When asked about his influences, Friedman replies without hesitation; his reply, however, is roundabout and I am puzzled until I realize that Friedman’s interpretation of the question diverges completely from my conception of it—as I come to realize during the interview, Friedman attaches specific episodic memories to the most basic ideas, turning every answer into something of a short story in itself. In this instance, although he eventually limits his literary influences to Thomas Wolfe, James Jones (From Here to Eternity), J.D. Salinger, and the author of the Big Blue Book of Fairytales, I am treated to a few anecdotes in the process of his explanation. Friedman first outlines his childhood experiences in the Bronx in the forties: “We weren’t a bookish family [but] I discovered the library, and I was always running back and forth…from the street to the bookish life.” Friedman describes himself as essentially “self-taught,” with the radio and people that he heard (in his family, in the street) playing a heavy hand in the development of his understanding of the way humans communicate and build relationships. Finally, Friedman touches on his stint in the Air Force in the fifties, and, surprisingly, this is still incredibly relevant to my initial question—“I had one strong influence in the Air Force,” Friedman details, “My commanding officer was a literary guy, and had me read three books in one weekend…at age 21, I decided it would be nice to be a writer.”
Friedman continues on in this autobiographical vein, telling me about the generation of one of the more popular stories in Three Balconies, “The Investigative Journalist,” which approaches the subject of incarceration with a surprisingly envious attitude: “It stemmed from [my experience working] on the movie Stir Crazy—as part of the research, I visited a prison in Huntsville, Texas, and noticed it was very clean and peaceful. At the time, I was living alone, in the middle of a divorce, so I felt a sort of camaraderie in the prison; [I thought,] What if a fellow like me fell in love with a prison and arranged to get arrested?”

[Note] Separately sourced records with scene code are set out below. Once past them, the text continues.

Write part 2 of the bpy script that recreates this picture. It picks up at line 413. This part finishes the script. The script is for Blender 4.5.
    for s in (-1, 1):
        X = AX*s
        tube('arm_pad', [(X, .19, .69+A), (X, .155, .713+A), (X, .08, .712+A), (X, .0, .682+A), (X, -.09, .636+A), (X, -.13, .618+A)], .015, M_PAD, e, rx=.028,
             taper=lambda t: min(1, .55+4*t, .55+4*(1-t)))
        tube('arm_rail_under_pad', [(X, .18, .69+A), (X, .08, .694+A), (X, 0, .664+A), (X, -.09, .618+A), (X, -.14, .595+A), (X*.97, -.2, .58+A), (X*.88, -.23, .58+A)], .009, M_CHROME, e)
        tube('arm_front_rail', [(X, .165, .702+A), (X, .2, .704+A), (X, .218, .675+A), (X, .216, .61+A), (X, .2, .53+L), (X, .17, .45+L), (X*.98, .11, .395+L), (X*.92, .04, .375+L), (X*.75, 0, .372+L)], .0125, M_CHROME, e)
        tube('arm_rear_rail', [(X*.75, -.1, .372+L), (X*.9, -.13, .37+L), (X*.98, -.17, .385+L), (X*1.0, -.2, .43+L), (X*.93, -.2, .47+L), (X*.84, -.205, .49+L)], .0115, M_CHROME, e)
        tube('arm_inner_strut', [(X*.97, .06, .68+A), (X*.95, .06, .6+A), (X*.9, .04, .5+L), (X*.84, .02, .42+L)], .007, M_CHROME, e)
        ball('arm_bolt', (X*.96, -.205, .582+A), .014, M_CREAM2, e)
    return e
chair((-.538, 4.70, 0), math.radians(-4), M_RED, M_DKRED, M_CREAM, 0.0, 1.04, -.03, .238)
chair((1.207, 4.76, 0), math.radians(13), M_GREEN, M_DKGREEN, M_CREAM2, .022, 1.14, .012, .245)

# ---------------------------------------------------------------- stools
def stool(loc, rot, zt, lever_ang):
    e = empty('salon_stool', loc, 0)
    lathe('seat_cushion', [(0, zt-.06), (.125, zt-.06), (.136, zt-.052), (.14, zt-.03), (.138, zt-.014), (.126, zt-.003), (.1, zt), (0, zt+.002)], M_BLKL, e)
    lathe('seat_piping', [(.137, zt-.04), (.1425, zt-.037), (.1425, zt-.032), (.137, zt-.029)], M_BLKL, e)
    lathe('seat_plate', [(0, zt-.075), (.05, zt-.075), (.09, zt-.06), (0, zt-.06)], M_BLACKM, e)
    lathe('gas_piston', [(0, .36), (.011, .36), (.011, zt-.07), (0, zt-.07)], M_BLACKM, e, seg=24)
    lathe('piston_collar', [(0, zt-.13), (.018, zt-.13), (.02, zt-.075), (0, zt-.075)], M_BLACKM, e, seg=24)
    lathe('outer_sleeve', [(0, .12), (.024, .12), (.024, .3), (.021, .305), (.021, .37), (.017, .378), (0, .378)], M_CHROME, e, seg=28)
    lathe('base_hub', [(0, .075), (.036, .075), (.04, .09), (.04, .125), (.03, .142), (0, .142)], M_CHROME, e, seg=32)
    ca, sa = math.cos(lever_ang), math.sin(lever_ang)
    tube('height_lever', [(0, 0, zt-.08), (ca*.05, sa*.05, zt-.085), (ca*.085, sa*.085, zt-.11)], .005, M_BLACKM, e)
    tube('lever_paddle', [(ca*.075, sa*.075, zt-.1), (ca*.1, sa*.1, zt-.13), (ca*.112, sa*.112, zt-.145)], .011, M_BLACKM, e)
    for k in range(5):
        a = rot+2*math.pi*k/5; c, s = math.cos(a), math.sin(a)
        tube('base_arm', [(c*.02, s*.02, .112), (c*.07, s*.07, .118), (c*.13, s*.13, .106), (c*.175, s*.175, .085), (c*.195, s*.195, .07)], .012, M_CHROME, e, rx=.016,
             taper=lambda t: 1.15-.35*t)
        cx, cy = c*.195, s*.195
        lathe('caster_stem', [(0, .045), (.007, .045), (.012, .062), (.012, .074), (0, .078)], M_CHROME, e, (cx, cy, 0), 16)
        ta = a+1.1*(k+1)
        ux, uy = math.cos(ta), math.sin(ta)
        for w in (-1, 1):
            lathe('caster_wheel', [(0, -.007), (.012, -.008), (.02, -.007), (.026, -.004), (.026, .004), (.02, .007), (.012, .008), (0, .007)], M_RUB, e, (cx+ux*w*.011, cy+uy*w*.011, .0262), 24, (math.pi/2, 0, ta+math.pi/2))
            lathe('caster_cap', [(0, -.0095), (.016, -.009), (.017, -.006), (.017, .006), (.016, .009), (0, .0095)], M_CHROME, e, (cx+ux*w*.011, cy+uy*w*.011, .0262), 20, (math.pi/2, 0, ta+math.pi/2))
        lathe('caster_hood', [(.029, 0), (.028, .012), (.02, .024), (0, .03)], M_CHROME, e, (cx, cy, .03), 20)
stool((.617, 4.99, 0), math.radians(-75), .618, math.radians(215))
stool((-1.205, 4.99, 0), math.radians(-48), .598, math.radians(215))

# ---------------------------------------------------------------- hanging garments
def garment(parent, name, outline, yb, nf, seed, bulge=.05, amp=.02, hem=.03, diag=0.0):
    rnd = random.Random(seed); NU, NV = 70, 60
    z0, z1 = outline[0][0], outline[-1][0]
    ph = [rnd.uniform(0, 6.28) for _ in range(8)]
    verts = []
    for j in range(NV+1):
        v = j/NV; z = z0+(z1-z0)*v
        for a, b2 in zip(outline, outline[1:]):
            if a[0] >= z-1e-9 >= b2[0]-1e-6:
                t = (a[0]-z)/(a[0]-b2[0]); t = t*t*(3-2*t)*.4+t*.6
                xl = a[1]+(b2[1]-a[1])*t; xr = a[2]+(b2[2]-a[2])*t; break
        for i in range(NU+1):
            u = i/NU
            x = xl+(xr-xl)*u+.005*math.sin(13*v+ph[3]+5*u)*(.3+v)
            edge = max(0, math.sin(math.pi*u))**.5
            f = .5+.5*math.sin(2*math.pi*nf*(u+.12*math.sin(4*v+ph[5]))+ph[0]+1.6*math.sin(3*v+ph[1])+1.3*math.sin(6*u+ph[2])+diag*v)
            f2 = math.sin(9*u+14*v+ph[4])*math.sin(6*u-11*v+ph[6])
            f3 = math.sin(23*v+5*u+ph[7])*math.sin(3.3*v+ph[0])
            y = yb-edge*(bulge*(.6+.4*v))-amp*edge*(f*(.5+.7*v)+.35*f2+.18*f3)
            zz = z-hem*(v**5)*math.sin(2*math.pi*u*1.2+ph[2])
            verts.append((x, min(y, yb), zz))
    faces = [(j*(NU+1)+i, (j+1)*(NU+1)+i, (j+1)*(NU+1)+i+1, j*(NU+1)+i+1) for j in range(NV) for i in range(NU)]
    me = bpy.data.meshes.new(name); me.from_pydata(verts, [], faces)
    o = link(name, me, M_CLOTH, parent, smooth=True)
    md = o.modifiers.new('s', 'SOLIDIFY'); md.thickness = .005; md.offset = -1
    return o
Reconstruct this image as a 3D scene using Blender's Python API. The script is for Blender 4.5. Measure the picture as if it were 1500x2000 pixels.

I decide to end by asking Friedman pointedly about the way the inner flap of his latest book describes it as a set of “moral fables”—surely, I think, Friedman will self-effacingly scoff at this grandiose and seemingly irrelevant terminology. But, instead, Friedman replies mysteriously, “Fables? Yeah, the word comes up.” And the truth is, his short stories do have a “tilted” moral quality to them, albeit one that concerns itself less with small Aesop-inspired animals than with contemporary human issues like sex, friendship, and modern religion.